◆ Entries with scene source code:

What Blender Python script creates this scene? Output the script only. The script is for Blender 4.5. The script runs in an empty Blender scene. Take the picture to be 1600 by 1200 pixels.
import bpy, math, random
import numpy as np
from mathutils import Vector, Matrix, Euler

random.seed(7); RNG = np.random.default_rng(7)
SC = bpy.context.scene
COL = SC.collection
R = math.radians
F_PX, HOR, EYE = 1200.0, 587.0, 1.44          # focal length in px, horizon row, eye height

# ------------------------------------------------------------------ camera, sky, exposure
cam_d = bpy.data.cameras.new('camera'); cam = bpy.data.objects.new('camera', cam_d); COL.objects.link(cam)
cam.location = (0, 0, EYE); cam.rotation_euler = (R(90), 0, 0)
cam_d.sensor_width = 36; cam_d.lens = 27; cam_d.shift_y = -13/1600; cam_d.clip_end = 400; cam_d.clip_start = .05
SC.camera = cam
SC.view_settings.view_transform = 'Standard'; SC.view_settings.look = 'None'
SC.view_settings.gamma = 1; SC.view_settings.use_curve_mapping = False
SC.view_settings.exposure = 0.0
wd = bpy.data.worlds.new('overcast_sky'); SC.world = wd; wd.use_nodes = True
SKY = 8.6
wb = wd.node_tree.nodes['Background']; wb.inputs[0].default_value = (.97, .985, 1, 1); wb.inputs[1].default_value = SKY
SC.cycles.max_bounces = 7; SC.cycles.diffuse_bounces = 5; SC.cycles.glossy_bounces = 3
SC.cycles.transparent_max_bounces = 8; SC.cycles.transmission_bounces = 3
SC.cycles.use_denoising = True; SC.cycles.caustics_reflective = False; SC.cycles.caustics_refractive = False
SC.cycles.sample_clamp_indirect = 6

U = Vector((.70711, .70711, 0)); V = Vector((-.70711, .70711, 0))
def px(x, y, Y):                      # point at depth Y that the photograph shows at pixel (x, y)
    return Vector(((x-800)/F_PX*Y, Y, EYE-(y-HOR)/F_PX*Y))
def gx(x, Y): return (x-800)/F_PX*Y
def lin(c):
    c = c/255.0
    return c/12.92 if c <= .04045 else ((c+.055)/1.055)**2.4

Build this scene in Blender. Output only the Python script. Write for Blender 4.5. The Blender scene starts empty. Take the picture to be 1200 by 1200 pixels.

◆ Written exercise: In the entries above, identify every line with the string "this".

◆ Full solution:
What Blender Python script creates this scene? Output the script only. The script is for Blender 4.5. The script runs in an empty Blender scene. Take the picture to be 1600 by 1200 pixels.
Build this scene in Blender. Output only the Python script. Write for Blender 4.5. The Blender scene starts empty. Take the picture to be 1200 by 1200 pixels.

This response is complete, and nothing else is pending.